- **Exercise goal**
Up to and including the line that contains "return c.N(.08, 4).done()", write out each line of the material from its first line, exactly.

==== Data extract

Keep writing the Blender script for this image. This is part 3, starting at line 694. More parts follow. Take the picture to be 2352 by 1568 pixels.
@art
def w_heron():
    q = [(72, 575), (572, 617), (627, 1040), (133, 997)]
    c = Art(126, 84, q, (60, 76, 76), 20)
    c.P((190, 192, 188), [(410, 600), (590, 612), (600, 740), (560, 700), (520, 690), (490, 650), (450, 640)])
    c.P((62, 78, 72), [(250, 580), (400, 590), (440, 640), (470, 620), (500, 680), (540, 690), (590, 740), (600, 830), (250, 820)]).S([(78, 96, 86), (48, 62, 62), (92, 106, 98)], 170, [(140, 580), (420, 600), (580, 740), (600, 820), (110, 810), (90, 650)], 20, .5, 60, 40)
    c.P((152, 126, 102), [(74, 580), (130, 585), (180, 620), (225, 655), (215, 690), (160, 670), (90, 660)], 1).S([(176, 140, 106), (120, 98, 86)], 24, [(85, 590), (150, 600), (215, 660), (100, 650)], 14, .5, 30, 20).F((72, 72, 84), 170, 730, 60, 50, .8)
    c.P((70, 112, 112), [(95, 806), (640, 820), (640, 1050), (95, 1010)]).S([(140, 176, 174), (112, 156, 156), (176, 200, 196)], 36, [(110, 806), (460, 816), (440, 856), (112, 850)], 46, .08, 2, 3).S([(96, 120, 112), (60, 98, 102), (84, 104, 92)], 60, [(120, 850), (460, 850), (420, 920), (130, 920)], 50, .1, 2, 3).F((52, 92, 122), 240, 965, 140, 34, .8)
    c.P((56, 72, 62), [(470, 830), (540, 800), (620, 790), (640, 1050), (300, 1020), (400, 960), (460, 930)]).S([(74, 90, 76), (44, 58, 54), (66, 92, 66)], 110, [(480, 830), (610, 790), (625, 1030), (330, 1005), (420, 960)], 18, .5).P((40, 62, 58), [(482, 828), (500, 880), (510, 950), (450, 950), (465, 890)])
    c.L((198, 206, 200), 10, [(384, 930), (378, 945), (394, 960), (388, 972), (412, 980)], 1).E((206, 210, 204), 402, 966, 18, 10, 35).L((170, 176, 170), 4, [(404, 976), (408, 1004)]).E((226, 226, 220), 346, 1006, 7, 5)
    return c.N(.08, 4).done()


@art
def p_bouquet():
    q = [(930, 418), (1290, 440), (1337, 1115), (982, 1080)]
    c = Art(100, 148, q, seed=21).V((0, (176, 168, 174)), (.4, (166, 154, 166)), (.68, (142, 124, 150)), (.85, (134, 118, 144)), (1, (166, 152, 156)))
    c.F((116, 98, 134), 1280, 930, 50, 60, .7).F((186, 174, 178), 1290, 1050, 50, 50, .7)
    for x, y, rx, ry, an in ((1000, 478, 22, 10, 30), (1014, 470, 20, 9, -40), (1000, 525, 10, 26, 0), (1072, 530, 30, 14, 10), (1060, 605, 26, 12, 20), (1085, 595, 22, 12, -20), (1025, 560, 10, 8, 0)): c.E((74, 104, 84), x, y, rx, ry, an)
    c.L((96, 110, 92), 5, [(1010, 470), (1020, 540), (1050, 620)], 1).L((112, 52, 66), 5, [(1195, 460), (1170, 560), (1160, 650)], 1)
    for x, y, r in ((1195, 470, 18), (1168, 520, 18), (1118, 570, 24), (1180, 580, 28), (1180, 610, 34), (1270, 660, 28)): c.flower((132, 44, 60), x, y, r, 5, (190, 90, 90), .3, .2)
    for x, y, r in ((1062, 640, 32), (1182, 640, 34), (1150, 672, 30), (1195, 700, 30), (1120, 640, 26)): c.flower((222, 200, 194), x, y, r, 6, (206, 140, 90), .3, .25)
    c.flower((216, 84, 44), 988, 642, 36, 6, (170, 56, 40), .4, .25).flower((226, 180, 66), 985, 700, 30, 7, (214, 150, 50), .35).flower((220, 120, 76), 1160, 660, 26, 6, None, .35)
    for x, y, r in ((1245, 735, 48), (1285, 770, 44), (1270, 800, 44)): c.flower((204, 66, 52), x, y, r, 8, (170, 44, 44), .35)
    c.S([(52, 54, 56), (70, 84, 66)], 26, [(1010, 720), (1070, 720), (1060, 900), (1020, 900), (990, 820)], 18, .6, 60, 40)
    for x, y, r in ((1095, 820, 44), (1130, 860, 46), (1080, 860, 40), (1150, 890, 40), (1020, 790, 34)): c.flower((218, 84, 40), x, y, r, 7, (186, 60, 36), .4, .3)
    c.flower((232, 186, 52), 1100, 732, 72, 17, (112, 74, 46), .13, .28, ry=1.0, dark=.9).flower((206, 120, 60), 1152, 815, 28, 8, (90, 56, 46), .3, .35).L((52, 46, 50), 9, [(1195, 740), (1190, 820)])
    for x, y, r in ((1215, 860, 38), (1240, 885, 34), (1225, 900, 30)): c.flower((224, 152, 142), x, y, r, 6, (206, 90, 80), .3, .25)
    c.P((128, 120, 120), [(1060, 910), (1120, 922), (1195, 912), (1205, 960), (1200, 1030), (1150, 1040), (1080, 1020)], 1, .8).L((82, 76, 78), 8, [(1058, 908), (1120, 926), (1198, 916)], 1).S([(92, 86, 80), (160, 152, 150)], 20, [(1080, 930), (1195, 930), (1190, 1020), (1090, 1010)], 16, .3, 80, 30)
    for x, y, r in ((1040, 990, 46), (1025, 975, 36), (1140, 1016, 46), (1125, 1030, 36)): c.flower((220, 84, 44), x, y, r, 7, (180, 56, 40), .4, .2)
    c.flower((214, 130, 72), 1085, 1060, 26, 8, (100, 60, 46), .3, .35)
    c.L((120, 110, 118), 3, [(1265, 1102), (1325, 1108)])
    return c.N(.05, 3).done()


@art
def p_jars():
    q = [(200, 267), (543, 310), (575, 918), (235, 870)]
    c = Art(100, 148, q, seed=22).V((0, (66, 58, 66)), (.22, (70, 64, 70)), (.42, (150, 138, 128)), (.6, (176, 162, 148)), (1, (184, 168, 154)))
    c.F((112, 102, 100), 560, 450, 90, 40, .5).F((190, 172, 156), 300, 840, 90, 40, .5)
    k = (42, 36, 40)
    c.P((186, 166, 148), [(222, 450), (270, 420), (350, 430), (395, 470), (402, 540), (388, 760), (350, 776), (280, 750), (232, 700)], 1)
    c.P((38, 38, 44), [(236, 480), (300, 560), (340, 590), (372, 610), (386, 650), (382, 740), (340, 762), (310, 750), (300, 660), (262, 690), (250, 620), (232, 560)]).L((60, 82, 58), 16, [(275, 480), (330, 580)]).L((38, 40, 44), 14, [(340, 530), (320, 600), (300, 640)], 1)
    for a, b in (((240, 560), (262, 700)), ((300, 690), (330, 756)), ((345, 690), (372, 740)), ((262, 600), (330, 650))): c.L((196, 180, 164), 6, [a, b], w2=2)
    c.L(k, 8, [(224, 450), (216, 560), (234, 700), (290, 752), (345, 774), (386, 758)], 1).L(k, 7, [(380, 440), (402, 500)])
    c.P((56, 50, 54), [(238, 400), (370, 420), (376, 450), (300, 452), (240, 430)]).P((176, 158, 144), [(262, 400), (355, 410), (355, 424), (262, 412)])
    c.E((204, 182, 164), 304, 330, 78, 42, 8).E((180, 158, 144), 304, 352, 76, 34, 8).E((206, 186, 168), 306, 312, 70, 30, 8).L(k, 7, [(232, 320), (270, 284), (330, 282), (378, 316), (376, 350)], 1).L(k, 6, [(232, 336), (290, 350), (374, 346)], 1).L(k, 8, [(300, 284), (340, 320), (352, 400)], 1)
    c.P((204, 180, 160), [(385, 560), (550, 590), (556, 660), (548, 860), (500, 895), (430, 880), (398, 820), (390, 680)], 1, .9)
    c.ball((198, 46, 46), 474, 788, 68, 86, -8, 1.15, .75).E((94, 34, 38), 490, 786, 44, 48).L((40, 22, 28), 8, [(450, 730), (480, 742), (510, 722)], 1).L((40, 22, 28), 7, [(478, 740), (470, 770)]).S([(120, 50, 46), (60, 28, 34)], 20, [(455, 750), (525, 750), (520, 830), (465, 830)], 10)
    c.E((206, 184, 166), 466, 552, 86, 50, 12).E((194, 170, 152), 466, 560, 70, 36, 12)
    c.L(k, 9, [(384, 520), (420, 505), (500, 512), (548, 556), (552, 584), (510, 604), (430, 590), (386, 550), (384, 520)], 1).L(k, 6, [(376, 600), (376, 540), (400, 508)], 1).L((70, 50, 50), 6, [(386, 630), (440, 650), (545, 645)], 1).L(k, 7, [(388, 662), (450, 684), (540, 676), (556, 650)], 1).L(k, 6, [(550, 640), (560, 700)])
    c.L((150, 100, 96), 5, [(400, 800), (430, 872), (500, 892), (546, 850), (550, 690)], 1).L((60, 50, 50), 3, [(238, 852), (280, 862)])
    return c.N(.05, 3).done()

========

- **The completed task**
Keep writing the Blender script for this image. This is part 3, starting at line 694. More parts follow. Take the picture to be 2352 by 1568 pixels.
@art
def w_heron():
    q = [(72, 575), (572, 617), (627, 1040), (133, 997)]
    c = Art(126, 84, q, (60, 76, 76), 20)
    c.P((190, 192, 188), [(410, 600), (590, 612), (600, 740), (560, 700), (520, 690), (490, 650), (450, 640)])
    c.P((62, 78, 72), [(250, 580), (400, 590), (440, 640), (470, 620), (500, 680), (540, 690), (590, 740), (600, 830), (250, 820)]).S([(78, 96, 86), (48, 62, 62), (92, 106, 98)], 170, [(140, 580), (420, 600), (580, 740), (600, 820), (110, 810), (90, 650)], 20, .5, 60, 40)
    c.P((152, 126, 102), [(74, 580), (130, 585), (180, 620), (225, 655), (215, 690), (160, 670), (90, 660)], 1).S([(176, 140, 106), (120, 98, 86)], 24, [(85, 590), (150, 600), (215, 660), (100, 650)], 14, .5, 30, 20).F((72, 72, 84), 170, 730, 60, 50, .8)
    c.P((70, 112, 112), [(95, 806), (640, 820), (640, 1050), (95, 1010)]).S([(140, 176, 174), (112, 156, 156), (176, 200, 196)], 36, [(110, 806), (460, 816), (440, 856), (112, 850)], 46, .08, 2, 3).S([(96, 120, 112), (60, 98, 102), (84, 104, 92)], 60, [(120, 850), (460, 850), (420, 920), (130, 920)], 50, .1, 2, 3).F((52, 92, 122), 240, 965, 140, 34, .8)
    c.P((56, 72, 62), [(470, 830), (540, 800), (620, 790), (640, 1050), (300, 1020), (400, 960), (460, 930)]).S([(74, 90, 76), (44, 58, 54), (66, 92, 66)], 110, [(480, 830), (610, 790), (625, 1030), (330, 1005), (420, 960)], 18, .5).P((40, 62, 58), [(482, 828), (500, 880), (510, 950), (450, 950), (465, 890)])
    c.L((198, 206, 200), 10, [(384, 930), (378, 945), (394, 960), (388, 972), (412, 980)], 1).E((206, 210, 204), 402, 966, 18, 10, 35).L((170, 176, 170), 4, [(404, 976), (408, 1004)]).E((226, 226, 220), 346, 1006, 7, 5)
    return c.N(.08, 4).done()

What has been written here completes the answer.